--- start Data section ---

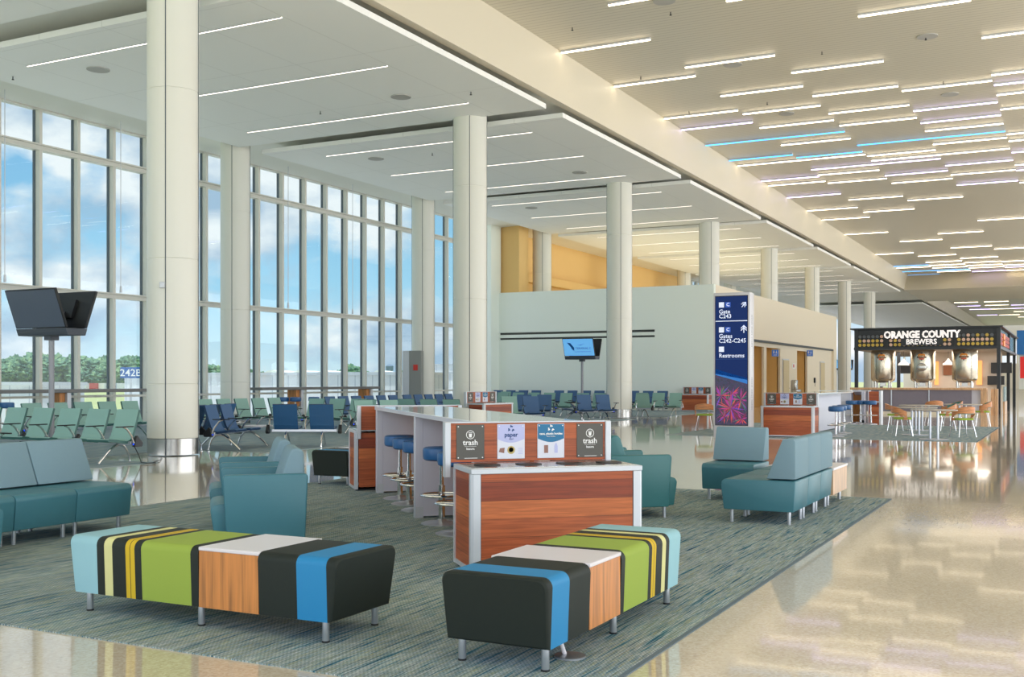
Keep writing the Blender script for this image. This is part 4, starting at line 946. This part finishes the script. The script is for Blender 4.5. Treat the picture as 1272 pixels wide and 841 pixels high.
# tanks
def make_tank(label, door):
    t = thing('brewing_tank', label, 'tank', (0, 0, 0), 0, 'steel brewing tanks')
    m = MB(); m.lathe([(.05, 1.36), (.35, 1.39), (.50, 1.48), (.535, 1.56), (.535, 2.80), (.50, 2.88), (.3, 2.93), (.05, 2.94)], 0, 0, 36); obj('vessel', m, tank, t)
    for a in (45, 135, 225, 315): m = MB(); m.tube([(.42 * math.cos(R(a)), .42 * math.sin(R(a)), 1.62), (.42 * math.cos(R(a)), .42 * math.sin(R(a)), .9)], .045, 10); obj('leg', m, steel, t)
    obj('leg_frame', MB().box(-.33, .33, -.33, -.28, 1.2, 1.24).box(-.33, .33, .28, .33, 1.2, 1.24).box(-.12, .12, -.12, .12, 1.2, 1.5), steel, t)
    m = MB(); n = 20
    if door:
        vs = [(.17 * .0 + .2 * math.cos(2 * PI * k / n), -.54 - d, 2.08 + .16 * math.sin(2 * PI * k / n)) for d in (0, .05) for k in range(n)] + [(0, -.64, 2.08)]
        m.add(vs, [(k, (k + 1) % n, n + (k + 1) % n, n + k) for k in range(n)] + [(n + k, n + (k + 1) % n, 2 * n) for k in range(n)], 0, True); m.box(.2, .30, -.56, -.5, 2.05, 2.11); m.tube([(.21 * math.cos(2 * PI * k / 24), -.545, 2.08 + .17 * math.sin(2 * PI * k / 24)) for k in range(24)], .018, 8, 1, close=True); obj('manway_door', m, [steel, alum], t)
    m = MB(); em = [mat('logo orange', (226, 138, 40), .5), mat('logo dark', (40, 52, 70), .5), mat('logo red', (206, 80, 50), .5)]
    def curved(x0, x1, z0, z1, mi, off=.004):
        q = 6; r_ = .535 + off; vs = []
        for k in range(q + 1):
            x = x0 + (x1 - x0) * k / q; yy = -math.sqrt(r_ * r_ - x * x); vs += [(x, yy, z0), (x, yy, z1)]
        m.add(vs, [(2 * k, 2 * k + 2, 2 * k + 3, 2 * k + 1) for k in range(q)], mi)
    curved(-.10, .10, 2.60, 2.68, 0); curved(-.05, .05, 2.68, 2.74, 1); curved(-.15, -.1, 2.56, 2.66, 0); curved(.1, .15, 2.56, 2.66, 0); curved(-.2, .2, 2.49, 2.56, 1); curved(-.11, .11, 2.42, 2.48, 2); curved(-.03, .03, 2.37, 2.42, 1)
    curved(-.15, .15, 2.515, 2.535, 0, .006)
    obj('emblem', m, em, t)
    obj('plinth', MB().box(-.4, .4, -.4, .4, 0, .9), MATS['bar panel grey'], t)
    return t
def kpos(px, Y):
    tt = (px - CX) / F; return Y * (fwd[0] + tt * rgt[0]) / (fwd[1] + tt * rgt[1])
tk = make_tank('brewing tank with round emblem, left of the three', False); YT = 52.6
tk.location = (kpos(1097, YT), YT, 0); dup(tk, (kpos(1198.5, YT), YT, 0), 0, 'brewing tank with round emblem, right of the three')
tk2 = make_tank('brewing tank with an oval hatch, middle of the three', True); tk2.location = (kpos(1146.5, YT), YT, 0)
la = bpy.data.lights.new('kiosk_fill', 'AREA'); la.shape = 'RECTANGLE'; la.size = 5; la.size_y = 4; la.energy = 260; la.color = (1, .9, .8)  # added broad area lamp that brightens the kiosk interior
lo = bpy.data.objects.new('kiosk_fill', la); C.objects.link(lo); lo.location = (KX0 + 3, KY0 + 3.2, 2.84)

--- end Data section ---
--- start Data section ---

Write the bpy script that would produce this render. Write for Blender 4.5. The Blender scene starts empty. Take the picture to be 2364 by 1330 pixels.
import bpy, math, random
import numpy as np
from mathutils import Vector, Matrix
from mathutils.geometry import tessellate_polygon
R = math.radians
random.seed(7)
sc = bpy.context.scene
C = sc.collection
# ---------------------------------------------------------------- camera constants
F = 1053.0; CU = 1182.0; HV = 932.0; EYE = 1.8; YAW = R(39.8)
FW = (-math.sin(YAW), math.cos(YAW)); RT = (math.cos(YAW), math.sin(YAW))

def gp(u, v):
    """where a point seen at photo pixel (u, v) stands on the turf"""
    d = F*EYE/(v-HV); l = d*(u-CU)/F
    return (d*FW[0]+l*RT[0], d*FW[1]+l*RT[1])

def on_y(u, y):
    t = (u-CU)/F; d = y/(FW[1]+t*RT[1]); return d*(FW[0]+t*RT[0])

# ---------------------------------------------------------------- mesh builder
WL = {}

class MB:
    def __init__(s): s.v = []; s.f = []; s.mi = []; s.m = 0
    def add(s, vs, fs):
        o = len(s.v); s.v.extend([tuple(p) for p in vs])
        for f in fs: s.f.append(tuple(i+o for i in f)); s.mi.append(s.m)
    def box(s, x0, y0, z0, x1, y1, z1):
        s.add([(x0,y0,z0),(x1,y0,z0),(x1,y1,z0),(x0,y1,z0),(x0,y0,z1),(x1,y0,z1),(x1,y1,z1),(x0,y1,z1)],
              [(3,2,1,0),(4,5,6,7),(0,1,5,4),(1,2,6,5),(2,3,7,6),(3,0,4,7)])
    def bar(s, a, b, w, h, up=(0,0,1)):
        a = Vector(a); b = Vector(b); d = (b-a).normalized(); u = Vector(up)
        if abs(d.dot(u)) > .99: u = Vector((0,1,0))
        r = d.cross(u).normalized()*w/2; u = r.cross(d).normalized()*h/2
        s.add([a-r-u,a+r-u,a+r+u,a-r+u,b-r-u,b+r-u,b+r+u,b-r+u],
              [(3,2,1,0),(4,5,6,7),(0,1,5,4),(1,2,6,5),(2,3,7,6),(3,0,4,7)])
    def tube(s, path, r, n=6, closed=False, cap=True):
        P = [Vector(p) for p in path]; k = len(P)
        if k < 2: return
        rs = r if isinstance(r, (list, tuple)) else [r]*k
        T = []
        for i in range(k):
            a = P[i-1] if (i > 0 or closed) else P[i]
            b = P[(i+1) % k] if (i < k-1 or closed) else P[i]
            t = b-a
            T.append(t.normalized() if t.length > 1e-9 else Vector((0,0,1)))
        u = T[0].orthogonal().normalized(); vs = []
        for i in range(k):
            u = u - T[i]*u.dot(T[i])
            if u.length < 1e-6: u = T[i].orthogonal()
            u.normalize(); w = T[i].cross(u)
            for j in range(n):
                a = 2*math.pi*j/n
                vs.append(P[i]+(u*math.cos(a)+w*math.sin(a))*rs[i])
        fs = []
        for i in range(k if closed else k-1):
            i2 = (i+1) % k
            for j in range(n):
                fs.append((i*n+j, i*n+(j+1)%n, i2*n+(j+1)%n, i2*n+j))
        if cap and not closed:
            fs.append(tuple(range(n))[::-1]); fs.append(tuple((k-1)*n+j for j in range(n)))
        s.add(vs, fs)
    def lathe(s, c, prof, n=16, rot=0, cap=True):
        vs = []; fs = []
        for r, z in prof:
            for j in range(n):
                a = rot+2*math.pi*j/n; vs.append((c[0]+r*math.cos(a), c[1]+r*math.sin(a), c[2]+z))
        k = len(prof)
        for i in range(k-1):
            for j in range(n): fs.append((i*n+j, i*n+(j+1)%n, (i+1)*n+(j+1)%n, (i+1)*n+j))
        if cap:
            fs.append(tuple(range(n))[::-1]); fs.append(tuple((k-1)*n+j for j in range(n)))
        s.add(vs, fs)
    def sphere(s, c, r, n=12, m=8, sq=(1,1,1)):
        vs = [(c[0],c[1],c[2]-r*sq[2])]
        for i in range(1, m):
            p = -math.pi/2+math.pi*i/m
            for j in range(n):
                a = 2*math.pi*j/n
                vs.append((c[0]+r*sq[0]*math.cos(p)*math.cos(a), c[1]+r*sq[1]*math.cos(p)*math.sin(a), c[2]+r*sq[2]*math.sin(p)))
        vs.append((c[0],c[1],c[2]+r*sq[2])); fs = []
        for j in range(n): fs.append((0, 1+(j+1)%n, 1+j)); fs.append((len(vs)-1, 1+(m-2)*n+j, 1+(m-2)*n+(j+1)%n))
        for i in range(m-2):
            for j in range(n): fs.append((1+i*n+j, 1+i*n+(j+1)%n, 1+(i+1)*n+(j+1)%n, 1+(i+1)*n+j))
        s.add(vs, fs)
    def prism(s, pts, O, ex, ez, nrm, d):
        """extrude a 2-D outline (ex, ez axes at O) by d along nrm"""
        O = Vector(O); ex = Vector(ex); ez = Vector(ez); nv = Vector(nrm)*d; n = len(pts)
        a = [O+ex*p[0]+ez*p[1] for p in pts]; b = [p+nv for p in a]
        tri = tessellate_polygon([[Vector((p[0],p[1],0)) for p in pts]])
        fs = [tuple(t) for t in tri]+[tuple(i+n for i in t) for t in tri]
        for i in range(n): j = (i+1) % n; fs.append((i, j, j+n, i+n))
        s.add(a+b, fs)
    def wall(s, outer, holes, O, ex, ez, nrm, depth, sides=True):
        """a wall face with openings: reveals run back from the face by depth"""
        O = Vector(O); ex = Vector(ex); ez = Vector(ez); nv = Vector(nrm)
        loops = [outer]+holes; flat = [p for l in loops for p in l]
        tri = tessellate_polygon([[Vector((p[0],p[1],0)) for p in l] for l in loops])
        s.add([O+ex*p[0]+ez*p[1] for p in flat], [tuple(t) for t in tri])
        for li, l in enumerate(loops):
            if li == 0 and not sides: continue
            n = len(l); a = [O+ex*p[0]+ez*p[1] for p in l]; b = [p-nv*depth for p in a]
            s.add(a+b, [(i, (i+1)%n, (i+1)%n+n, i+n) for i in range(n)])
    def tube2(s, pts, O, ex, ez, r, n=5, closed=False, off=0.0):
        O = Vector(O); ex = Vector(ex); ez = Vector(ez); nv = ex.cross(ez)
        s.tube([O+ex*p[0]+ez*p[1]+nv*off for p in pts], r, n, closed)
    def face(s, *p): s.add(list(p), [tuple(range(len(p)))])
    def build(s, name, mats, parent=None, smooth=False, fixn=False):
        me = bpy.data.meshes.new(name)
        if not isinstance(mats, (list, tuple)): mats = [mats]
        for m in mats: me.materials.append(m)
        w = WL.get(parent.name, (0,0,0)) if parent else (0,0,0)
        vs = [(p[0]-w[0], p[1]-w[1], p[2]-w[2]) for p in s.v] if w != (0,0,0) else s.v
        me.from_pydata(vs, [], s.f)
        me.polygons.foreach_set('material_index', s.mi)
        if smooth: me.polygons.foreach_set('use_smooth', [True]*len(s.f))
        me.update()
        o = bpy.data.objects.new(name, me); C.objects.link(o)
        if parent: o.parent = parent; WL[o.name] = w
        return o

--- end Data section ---

• _Task brief_: Copy every line from the records above that contains the word "this".

• _The output_:
Keep writing the Blender script for this image. This is part 4, starting at line 946. This part finishes the script. The script is for Blender 4.5. Treat the picture as 1272 pixels wide and 841 pixels high.
Write the bpy script that would produce this render. Write for Blender 4.5. The Blender scene starts empty. Take the picture to be 2364 by 1330 pixels.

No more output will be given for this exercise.